Дворцовая полицейская команда была еще в 1879 году увеличена до 42 человек и одного околоточного, а позже доведена до 98 человек и двух околоточных. Ее начальником был назначен полковник Зиновьев.
Из гвардейских полков, несших по очереди караул в царских резиденциях, был впервые сформирован отдельный отряд почетного караула, который выводился из-под командования гвардейских частей и подчинялся непосредственно начальнику «Собственной охраны». Мечта бедного капитана Коха иметь под своим началом не престарелых охранников из числа бывших унтер-офицеров, а славных казачков сбылась, только самого капитана в охране уже не было.
Впервые также в одной структуре и под одним руководством были сосредоточены два подразделения, призванные нести охрану как внутри царских резиденций, так и за их пределами, на путях царских выездов, в том числе и по железным дорогам — явно запоздавшая реакция на активные и неоднократные попытки народовольцев взорвать царский поезд.
И самое главное: начальник «Собственной охраны» подчинялся не министру императорского двора и уделов, а непосредственно царю, что придавало ему соответствующий вес в дворцовой иерархии и позволяло мобильно решать все возникающие в деле охраны проблемы.

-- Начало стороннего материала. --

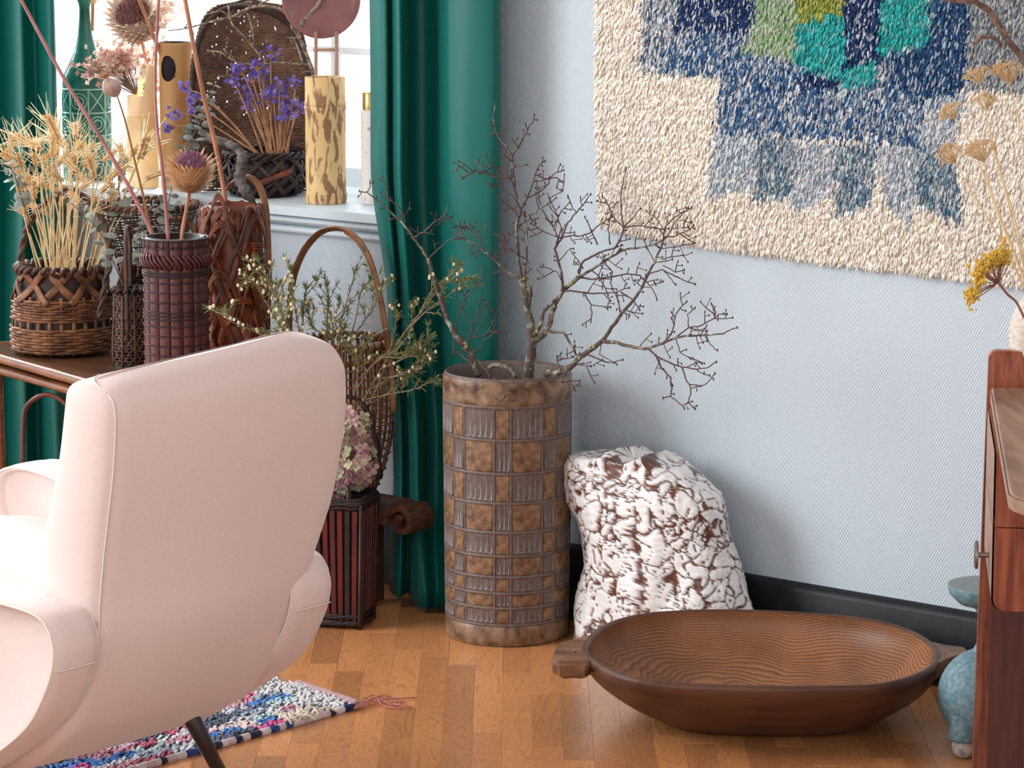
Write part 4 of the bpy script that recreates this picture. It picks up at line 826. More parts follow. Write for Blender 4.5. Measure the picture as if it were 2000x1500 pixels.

В этой связи еще раз вспомним незабвенного капитана Коха, который, как неприкаянный, мотался между Шмидтом, Лорис-Меликовым и Федоровым, не получая от них, в сущности, никакой практической помощи и не смея в принципе на нее рассчитывать из-за своего низкого чина (всего лишь 8-го класса Табели о рангах), который, кроме права на потомственное дворянство, никаких других прав и преимуществ не давал.